Essay: Losing My Religion: The Limits of My New Critical Analysis by Joseph Osmundson
It seems to be an obvious enough statement, but high art struggles to reach into the corners and crevices of this country. It is exclusive, intellectual; it is New York, LA, London, Paris. Understanding high art may require a historical framework, a knowledge of critical theory, a college degree, a developed sense of irony. Art back home meant pretty pictures. When I was in elementary school, our next-door neighbor painted their house a pale pink, with wild horses running against a sunset airbrushed onto their garage door. My parents hated it because their aesthetic sensibilities were more refined. Our family portraits were in black and white and tidily framed; we did not have paintings of men hunting or of dogs playing poker. In my corner of America, we could dislike an image, but it was simply because it wasn’t pleasing to our eye.
I was driving with my father when “Losing My Religion” came on the radio. We were on a country road and in his truck, like always. Because we lived far from Seattle, the radio hissed and spat static under the music. The song had reached cultural saturation a year or two before, and the first few notes were all I needed to hear. The track is all melancholy and longing, minor chord and mandolin. My father played the mandolin, and my parents were probably still in their bluegrass band, but my familiarity with the instrument did not make the song sound less foreign.
REM was gay. REM was Michael Stipe. This had somehow seeped into my world, maybe through TV, or through kids talking shit at school, implying that anyone who liked the band was guilty of that particular sin by association. The early ’90s was a dangerous time to be considered gay. It looked, in those days, too much like a death sentence. Stipe himself, gaunt and white and gay, was death personified, and people assumed the worst for him.

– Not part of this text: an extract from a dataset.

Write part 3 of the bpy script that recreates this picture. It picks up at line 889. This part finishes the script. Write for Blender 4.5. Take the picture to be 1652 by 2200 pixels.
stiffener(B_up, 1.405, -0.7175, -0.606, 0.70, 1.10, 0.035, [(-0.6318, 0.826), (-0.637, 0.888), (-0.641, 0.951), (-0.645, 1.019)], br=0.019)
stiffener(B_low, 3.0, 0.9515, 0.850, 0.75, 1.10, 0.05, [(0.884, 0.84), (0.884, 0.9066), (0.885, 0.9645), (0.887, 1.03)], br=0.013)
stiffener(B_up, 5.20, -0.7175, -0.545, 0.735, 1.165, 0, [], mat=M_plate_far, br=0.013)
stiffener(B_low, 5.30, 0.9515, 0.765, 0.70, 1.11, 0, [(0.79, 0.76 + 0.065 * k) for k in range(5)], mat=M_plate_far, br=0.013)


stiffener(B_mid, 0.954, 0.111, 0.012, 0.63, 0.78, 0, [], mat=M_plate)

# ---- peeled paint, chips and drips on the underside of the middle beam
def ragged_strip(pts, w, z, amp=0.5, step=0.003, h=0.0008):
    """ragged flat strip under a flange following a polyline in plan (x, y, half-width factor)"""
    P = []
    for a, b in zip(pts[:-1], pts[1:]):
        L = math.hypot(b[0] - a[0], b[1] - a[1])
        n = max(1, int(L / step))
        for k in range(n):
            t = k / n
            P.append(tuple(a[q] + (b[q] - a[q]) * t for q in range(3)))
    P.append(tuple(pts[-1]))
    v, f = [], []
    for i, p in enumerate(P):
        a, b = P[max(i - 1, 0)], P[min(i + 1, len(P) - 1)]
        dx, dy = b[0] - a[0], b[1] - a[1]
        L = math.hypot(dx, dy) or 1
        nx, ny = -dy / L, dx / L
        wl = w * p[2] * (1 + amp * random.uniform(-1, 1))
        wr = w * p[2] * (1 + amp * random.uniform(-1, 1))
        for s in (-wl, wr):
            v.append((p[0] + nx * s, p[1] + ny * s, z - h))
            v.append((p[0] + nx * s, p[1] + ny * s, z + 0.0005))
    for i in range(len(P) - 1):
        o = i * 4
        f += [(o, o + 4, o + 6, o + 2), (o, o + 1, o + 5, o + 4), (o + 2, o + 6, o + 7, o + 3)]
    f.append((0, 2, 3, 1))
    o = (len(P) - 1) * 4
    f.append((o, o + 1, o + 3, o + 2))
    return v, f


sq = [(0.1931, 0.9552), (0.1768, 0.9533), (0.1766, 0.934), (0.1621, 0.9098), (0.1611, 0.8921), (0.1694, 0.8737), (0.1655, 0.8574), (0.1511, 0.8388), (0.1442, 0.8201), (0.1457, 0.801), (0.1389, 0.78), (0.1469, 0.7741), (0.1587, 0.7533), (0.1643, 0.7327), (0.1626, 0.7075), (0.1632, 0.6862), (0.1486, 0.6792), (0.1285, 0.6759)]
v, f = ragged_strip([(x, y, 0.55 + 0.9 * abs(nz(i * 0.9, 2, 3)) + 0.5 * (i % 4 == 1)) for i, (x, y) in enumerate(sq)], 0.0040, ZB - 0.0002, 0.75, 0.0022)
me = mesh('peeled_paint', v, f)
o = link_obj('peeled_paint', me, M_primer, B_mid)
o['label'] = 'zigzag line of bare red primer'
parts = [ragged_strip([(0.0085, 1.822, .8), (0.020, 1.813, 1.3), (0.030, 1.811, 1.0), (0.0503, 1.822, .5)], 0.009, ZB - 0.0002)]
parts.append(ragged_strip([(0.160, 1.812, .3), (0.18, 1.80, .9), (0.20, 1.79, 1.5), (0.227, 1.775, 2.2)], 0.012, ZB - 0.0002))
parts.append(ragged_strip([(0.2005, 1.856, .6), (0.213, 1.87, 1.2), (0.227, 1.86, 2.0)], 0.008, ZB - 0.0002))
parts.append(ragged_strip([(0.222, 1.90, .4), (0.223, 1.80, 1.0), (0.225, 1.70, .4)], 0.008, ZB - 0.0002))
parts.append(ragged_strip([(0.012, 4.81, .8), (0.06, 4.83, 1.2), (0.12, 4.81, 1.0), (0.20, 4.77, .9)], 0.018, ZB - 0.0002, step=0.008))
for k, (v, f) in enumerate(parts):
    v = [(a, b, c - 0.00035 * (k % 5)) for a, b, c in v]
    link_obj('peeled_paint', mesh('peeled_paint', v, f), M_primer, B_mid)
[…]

I never got carsick, but the song on the radio that day made me feel off, just slightly sick to my stomach. I did not yet understand myself as gay and did not find comfort, like children sometimes do, in discovering that queerness exists in others. No. That day, driving, my dad and I talked about the minor key, the use of mandolin, the repetitive effect evoked by the guitars. We did not talk about words or meaning or gayness or desire. When I was twelve, any art by a queer artist was infused with their queerness. And so I read Michael’s voice as longing for a touch not to be fulfilled. And he seemed sad but defiant.
Looking back, I can search for an explanation to the feeling in my gut. The title, I learned later from Pop-Up Video, is not a literal loss of religion but rather southern slang for being undone, losing your shit. Michael Stipe was losing his shit: exposed, naked. The song seems to exist in the subtext, in doubt, in memories made and remade, someplace between dream and reality. It seems to be written in the subjunctive tense (“I thought that I heard you laughing”). There are hints at confessions, possible comings out (“Oh no I’ve said too much”). The object of desire is considered in the genderless second person (“And you are not me”). There is the simultaneous isolation and performance of being gay in REM’s south, or in my small town—the souls in the corner, the souls in the spotlight, losing their religion.
And my God, the music video. The medium was part of the magic of early 1990s music. A video could make a hit. From the first images of a man standing behind Stipe, touching his shoulders, disappearing, his obsessive love could clearly be, almost certainly is, a man. And then there are the angel’s wings behind Stipe that I now recognize from every flier for every gay circuit party, ever. The video is full of men. Stipe dances awkwardly. A black angel, hair died blonde, arms wrapped around his neck, moves. An old man lies next to him. The men are shirtless, but never Stipe. The old man falls from heaven, but retains his angel’s wings. Stipe flails. The old man has a hole in his side, and other old men insert their fingers in this hole, in and out, in and out. Stipe wails. A skinny and shirtless boy is shot through with arrows. But that was just a dream.
But none of this matters. This is all an academic exercise. What matters is that at twelve, I understood the song as a literal losing of one’s religion, which is precisely what I thought would be necessary to be gay, to come out, to love that way. When I was twelve, and I knew that the man singing about love and longing was gay, it made me feel something. It made me nauseous and scared and curious. It might have been a different song for you, or maybe a TV show, or a movie, or a book, but for me it was REM. In spite of the presumed vapid nature of low art, rare transcendent works that achieve mass consumption can also manage to disturb the peace. This is the embodiment of far-right paranoia about pop culture: it expanded the world I knew, which did not seem to include queerness as a possibility. And if we’re talking on principle, isn’t that what art is supposed to do? Or maybe all we need is a pretty picture, a pleasing tune: guitars, the mandolin, and a minor key.